AIM OF THE TASK
Write out again, unaltered, the lines from the start through the line containing "SC.camera = cam".

DATA EXCERPT
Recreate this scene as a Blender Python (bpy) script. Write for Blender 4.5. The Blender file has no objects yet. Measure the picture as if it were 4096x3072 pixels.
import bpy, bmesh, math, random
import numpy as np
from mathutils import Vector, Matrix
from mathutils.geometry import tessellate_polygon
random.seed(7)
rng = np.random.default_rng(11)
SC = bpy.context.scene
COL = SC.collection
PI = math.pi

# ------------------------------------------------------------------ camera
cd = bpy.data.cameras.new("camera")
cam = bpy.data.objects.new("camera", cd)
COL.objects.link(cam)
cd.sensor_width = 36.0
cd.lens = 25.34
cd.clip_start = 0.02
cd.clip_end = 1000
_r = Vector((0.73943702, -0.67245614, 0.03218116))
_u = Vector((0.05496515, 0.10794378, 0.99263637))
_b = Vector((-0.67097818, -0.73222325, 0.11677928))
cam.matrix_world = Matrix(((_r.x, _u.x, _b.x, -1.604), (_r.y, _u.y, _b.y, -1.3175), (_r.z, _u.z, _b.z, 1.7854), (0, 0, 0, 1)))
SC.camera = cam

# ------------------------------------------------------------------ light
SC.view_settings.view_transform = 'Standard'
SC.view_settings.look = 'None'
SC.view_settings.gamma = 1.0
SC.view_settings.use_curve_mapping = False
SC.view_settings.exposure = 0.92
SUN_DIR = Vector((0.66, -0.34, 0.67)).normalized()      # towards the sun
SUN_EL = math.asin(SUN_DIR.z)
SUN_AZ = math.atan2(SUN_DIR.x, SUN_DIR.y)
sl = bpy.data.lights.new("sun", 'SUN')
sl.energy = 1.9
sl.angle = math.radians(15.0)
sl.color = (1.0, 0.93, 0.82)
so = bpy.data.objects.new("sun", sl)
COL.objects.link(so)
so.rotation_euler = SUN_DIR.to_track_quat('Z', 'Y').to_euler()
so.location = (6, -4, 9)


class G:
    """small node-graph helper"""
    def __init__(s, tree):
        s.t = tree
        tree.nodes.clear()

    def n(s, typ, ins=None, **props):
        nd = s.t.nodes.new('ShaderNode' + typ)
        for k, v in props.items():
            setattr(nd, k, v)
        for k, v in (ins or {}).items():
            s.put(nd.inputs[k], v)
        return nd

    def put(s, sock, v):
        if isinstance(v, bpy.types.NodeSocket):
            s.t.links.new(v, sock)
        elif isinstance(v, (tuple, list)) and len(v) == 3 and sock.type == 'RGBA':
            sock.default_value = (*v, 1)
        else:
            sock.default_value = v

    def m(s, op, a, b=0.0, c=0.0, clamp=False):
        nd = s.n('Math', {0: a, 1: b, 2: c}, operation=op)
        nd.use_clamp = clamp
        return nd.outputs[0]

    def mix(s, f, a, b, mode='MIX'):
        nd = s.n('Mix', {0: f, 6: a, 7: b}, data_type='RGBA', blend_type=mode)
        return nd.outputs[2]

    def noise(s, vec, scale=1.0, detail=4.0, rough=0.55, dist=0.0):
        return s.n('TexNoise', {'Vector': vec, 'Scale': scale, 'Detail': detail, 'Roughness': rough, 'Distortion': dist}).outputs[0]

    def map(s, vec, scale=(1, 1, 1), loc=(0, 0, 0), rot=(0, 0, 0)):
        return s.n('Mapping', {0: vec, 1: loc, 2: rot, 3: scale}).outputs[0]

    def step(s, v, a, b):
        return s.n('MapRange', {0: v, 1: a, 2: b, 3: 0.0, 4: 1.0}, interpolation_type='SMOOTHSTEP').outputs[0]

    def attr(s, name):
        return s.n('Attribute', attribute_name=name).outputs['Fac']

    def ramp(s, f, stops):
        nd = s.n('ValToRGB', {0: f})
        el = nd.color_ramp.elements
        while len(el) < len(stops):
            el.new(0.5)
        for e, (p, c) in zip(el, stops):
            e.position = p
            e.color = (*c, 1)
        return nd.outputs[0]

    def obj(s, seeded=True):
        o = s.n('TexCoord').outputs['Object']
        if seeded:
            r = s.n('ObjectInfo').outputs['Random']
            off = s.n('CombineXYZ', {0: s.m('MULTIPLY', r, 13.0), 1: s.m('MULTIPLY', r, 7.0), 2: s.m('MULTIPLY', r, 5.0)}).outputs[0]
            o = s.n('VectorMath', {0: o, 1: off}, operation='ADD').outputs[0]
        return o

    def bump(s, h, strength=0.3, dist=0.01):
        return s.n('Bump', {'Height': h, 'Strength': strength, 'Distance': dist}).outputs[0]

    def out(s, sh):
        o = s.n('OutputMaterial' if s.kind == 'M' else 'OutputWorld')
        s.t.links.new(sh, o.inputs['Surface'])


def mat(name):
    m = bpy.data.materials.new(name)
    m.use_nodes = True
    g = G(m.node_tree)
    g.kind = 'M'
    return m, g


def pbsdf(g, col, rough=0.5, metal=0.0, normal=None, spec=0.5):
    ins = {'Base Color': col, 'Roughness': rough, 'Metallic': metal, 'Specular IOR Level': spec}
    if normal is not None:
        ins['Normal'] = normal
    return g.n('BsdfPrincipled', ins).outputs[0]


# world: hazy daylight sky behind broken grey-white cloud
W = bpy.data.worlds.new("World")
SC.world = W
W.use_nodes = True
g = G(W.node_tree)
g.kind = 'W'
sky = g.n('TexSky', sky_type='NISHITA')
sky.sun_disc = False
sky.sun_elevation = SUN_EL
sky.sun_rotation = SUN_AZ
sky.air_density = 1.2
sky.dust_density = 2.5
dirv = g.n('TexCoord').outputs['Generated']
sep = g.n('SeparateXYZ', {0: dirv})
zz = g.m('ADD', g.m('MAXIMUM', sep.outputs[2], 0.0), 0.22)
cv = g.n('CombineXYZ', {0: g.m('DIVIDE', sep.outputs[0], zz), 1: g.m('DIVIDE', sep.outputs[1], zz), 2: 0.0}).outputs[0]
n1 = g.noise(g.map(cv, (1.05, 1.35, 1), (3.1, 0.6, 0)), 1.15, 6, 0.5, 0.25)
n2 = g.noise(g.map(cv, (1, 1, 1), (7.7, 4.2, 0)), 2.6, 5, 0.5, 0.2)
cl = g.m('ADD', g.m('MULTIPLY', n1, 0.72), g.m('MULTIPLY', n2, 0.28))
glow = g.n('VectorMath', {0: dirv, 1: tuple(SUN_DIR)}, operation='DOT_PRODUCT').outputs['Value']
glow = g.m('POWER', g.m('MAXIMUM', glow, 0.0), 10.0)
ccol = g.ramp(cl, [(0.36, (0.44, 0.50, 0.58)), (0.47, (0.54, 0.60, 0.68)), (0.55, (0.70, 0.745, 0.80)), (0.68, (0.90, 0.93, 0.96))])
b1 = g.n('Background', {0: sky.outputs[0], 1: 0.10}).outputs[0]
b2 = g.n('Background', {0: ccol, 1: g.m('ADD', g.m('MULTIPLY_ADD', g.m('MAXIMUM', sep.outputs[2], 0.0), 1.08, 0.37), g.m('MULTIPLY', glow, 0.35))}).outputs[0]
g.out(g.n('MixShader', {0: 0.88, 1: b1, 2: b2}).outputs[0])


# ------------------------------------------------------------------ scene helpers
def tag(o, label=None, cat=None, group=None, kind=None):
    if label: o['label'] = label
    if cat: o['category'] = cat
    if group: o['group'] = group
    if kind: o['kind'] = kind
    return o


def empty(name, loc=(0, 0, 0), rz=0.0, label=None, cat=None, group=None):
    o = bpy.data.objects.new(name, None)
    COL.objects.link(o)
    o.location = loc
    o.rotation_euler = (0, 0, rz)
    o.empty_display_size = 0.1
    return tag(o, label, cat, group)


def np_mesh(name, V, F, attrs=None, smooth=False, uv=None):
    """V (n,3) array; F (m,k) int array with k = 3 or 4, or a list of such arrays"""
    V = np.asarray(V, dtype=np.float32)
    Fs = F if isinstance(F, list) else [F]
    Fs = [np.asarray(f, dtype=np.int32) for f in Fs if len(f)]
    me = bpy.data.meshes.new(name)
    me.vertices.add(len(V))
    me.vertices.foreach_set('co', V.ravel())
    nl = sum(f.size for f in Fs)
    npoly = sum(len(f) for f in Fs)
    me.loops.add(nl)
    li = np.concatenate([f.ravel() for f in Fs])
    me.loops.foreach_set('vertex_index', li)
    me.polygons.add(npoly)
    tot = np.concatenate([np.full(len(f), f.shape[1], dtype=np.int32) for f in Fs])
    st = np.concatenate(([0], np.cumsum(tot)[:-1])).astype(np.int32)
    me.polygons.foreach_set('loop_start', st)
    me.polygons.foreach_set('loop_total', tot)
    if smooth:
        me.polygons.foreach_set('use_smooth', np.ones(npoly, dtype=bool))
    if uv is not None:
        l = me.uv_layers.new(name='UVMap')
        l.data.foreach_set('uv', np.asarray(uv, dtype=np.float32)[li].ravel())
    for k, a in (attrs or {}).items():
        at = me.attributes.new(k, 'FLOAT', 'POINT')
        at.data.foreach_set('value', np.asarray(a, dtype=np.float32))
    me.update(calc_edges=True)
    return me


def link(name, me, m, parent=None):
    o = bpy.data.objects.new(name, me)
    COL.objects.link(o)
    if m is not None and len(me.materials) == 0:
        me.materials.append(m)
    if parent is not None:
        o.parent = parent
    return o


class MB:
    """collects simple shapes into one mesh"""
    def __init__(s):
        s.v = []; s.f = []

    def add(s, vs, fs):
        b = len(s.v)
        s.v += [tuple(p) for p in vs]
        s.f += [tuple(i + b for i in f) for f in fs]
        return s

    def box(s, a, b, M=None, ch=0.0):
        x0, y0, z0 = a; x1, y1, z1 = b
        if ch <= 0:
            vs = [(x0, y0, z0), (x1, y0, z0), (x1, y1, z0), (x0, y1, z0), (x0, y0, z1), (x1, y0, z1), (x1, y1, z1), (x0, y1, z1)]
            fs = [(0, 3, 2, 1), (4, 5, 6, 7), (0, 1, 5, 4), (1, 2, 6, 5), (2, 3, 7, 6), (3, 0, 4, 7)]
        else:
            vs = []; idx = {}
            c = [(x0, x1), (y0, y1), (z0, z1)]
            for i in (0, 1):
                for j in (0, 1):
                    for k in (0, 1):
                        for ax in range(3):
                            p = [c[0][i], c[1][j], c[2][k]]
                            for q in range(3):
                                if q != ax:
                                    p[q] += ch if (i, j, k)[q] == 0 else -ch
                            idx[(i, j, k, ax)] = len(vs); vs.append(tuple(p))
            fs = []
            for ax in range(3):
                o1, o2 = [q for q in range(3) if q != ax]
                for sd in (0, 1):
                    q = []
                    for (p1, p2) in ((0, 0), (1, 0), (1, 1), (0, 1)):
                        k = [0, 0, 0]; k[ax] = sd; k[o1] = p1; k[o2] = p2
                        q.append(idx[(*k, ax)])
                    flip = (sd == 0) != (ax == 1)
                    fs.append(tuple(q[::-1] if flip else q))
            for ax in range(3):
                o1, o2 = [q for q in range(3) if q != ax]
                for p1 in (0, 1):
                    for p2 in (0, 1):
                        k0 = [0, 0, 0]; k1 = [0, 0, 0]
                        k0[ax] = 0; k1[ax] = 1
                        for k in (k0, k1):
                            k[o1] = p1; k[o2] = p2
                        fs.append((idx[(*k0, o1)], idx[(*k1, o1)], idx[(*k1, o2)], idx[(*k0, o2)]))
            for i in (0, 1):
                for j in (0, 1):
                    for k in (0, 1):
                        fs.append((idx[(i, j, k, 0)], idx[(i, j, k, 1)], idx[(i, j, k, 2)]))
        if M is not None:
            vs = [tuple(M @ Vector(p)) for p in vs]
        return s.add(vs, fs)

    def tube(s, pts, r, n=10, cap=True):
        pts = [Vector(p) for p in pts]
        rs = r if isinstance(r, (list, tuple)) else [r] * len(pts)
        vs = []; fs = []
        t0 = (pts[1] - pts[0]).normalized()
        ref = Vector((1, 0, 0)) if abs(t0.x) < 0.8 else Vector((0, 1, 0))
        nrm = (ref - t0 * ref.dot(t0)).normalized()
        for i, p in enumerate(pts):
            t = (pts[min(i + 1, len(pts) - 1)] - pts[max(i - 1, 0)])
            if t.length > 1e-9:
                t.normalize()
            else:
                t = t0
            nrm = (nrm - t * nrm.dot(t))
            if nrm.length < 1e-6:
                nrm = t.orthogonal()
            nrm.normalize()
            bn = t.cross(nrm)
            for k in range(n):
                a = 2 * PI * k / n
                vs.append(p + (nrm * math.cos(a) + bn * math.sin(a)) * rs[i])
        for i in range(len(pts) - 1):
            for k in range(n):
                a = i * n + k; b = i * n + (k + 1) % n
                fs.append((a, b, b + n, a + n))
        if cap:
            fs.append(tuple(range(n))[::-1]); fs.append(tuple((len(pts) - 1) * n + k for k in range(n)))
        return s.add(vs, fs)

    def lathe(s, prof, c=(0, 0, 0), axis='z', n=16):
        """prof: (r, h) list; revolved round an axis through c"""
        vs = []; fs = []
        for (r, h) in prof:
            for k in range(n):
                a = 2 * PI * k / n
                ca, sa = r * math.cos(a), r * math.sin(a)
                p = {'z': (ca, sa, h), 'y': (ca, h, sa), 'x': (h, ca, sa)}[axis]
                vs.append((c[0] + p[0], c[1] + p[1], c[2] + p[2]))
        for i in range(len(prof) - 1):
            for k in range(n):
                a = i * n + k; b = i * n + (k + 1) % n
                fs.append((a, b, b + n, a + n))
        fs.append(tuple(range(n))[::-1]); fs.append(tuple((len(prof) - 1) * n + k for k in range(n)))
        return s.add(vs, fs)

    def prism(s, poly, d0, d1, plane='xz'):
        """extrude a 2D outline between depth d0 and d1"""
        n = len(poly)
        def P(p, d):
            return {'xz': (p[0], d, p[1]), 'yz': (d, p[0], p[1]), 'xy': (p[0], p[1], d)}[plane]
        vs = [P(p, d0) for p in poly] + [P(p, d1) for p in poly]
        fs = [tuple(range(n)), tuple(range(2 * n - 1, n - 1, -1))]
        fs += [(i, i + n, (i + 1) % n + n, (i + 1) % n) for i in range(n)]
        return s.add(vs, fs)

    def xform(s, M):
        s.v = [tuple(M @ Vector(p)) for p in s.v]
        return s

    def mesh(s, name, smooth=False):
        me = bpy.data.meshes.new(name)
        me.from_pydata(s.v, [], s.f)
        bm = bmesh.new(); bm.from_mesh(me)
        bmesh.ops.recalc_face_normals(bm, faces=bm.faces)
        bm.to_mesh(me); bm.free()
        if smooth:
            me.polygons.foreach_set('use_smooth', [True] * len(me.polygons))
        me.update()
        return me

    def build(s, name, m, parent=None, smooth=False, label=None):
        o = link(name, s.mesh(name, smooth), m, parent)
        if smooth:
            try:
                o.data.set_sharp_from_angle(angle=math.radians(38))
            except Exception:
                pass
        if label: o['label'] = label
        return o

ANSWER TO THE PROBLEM
Recreate this scene as a Blender Python (bpy) script. Write for Blender 4.5. The Blender file has no objects yet. Measure the picture as if it were 4096x3072 pixels.
import bpy, bmesh, math, random
import numpy as np
from mathutils import Vector, Matrix
from mathutils.geometry import tessellate_polygon
random.seed(7)
rng = np.random.default_rng(11)
SC = bpy.context.scene
COL = SC.collection
PI = math.pi

# ------------------------------------------------------------------ camera
cd = bpy.data.cameras.new("camera")
cam = bpy.data.objects.new("camera", cd)
COL.objects.link(cam)
cd.sensor_width = 36.0
cd.lens = 25.34
cd.clip_start = 0.02
cd.clip_end = 1000
_r = Vector((0.73943702, -0.67245614, 0.03218116))
_u = Vector((0.05496515, 0.10794378, 0.99263637))
_b = Vector((-0.67097818, -0.73222325, 0.11677928))
cam.matrix_world = Matrix(((_r.x, _u.x, _b.x, -1.604), (_r.y, _u.y, _b.y, -1.3175), (_r.z, _u.z, _b.z, 1.7854), (0, 0, 0, 1)))
SC.camera = cam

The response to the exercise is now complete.